Reason for price difference:

1. Vendor and data source

Basically, data providers such as Google and Yahoo redistribute EOD data by aggregating data from their vendors. Although the raw data is taken from the same exchanges, different vendors tend to collect them through different trading platforms. For example, Yahoo, is getting stock data from Hemscott (which was acquired by Morningstar), which is not the most accurate source of EOD stocks. Google gets data from Deutsche Börse.

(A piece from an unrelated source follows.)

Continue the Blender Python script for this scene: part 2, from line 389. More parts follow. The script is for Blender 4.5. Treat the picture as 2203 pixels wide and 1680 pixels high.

To make the process more complicated, each vendor can choose to get EOD data from another EOD data provider or the exchange itself, or they can produce their own open, high, low, close and volume from the actual trade tick-data, and these data may come from any exchanges.

2. Price Adjustment

For equities data, the re-distributor usually adjusts the raw data by applying certain customized procedures. This includes adjustment for corporate actions, such as dividends and splits. For futures data, rolling is required, and back-ward and for-warding rolling can be chosen. Different adjustment methods can lead to different price display.

3. Extended trading hours

Along with the growth of electronic trading, many market tends to trade during extended hours, such as pre-open and post-close trading periods. Futures and FX markets even trade around the clock. This leads to another freedom in price reporting: whether to include the price movement during the extended trading hours.

Conclusion

To cross-verify the true price, we should always check the price from the Exchange where the asset is actually traded. Given the convenience of getting EOD data nowadays, this task should be easy to achieve.

In fact, for professional traders and investors alike, they will never reply price on free providers such as Yahoo and Google, they will most likely choose Bloomberg, Reuters, etc. However, for personal use, Yahoo and Google should both be good choices, and the difference is small enough to ignore.